Small Snowflake – made with ⅜” square dowels 

  • (1) 13 ¼” 
  • (2) 6 ½”, one end cut at 30°
  • (2) 6 ½”, one end cut into a triangle tip with each side cut at 30°
  • (24) 4”, one end cut at 45°

Smallest Snowflake – made with ¼” square dowels 

  • (1) 10 ⅝” 
  • (2) 5 ⅜”, one end cut at 30°
  • (2) 5 ¼”, one end cut into a triangle tip with each side cut at 30°
  • (28) 4”, one end cut at 45°

When cutting small pieces, I placed a piece of tape on my miter saw to act as a guide of where I should place my board to cut it. This prevented me from having to measure each piece!

tape on miter saw to show where to cut dowel

STEP 2: ASSEMBLE WITH SUPERGLUE

Start by marking the center of the longest dowel. This is where the other long dowels will intersect. Super glue the 5 longest dowels of each snowflake together to get the main structure. 

Next, we’ll mark where the smaller pieces will go. I used my multi-mark tool for more of the measurements. The measurements below reflect how far to mark from the edge of each of the dowels you already assembled. The smaller pieces will be placed on the inside of these marks. 

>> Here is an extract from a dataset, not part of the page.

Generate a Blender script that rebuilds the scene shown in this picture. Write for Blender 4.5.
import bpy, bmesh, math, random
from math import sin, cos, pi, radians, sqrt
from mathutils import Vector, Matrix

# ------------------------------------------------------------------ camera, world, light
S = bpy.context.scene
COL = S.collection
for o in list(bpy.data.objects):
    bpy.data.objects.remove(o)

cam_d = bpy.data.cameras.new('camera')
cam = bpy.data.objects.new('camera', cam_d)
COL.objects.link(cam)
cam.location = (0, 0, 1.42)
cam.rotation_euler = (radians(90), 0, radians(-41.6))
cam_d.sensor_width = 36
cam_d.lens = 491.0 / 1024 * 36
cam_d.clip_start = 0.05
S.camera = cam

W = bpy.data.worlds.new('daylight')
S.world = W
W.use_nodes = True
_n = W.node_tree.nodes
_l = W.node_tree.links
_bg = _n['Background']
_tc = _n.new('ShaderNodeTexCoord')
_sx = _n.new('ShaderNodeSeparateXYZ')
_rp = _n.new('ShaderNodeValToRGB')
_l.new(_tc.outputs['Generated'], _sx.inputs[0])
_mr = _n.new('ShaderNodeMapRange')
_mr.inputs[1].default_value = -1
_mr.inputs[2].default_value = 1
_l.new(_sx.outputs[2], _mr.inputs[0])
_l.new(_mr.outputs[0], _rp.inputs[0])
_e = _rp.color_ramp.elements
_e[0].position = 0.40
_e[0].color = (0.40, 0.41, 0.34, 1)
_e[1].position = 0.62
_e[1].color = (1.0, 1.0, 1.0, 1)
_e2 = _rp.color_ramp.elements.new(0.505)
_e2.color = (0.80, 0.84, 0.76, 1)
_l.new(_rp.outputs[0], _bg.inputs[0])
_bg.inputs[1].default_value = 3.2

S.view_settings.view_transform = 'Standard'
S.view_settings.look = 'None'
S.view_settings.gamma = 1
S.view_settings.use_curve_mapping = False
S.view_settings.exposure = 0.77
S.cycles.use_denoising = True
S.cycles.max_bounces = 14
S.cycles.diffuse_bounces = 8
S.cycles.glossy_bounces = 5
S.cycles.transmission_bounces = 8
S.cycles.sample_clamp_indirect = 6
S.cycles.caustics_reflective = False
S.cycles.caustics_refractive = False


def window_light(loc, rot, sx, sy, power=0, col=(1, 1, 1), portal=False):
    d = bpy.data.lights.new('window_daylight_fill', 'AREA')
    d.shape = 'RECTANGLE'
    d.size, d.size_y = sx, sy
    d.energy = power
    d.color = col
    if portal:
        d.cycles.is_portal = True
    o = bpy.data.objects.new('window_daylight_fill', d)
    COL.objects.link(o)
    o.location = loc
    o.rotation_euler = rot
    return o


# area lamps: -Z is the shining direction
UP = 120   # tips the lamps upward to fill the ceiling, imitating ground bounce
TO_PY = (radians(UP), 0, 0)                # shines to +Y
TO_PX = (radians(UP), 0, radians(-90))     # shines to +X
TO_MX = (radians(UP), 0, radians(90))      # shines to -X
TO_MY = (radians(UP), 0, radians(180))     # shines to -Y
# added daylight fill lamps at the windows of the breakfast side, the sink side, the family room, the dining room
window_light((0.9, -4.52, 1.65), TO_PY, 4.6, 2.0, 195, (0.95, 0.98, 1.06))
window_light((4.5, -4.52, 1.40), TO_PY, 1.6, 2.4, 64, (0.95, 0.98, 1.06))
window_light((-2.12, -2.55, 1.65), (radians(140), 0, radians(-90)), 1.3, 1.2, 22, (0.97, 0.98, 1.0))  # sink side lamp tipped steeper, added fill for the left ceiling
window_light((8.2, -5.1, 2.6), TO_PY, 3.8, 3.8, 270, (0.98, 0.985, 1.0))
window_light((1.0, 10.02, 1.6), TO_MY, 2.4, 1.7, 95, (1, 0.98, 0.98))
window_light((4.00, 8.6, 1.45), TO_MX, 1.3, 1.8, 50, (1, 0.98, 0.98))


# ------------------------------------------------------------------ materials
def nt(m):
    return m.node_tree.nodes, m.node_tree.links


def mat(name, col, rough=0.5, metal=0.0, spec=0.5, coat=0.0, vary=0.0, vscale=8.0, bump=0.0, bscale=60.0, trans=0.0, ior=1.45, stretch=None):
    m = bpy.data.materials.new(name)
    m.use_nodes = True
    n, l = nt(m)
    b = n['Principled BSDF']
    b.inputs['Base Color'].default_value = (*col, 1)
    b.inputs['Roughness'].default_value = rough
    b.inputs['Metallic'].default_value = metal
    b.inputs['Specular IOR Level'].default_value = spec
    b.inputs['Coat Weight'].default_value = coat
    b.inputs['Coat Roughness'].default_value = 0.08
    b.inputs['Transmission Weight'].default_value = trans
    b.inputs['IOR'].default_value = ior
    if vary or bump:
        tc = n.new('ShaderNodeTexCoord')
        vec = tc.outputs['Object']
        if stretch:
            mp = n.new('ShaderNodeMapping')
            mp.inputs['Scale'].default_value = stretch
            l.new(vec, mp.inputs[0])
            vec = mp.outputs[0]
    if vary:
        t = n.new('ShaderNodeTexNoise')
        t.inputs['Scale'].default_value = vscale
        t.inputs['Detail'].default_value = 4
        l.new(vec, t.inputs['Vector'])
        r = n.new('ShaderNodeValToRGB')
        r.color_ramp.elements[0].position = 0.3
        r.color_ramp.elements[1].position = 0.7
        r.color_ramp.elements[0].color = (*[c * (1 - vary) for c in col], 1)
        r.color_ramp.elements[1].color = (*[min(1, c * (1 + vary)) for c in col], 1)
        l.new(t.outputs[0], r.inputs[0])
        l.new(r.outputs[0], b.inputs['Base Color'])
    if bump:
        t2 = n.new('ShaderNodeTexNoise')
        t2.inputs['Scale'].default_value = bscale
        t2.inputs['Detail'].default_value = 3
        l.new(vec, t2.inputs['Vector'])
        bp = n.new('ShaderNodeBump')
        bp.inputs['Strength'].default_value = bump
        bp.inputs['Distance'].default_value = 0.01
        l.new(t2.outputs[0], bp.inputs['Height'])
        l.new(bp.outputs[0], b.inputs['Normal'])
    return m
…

  • Large Snowflake – made with ⅝” square dowels: 3”, 6” 
  • Large Snowflake – made with ½” square dowels: 4.5”, the pieces that include the 60° cut should be placed approximately 7.5” down from the tip, but you’ll just place those where they fit snugly between the other dowels. 
  • Medium Snowflake – made with ⅜” square dowels: 3.5”
  • Small Snowflake – made with ⅜” square dowels: 1 ⅝”, 3 ¼”  
  • Smallest Snowflake – made with ¼” square dowels: 1 ¼”, 2 ¾, 3 ⅞” (only mark the large dowel with the final measurement listed. The rest of the dowels will only have two extra pieces) 
marking dowels with Kreg multi-mark tool

Now that you have everything marked, superglue your smaller pieces to the main structure of each snowflake. Because you have to hold the dowel in place for a few seconds while the glue dries, this step will take a few minutes for each snowflake. 

supergluing wood dowels together to make a snowflake

Pro tip: I recommend putting some parchment paper down underneath your snowflake as you work on gluing it together. This will prevent it from getting glued to the surface you’re assembling on! 

STEP 3: SPRAY PAINT 

For this project, I used Krylon Fusion All-In-One in Matte White for the snowflakes. Check out this post for all the spray painting tips.

Once I sprayed them all, I decided to try out Krylon Glitterblast in Diamond Dust on a couple of the smaller snowflakes and let me just tell you, I’m obsessed. It’s so sparkly!! But it doesn’t photograph nearly as beautifully as it is in real life, so you’ll have to try it out for yourself!

STEP 4: HANG 

For the smaller snowflakes, you might need to cut the command strips in half so that they aren’t visible. 

As you’re removing the snowflakes from the wall at the end of the season, use caution. Despite its ability to glue your fingers together, superglue isn’t the strongest thing in the world.

 Putting too much pressure on one area of the snowflake may cause a piece or two to snap off. Luckily it’s a simple fix (more superglue), but still, be careful! 

There you have it! Now you know how to make some beautiful wooden snowflakes. Which design is your favorite?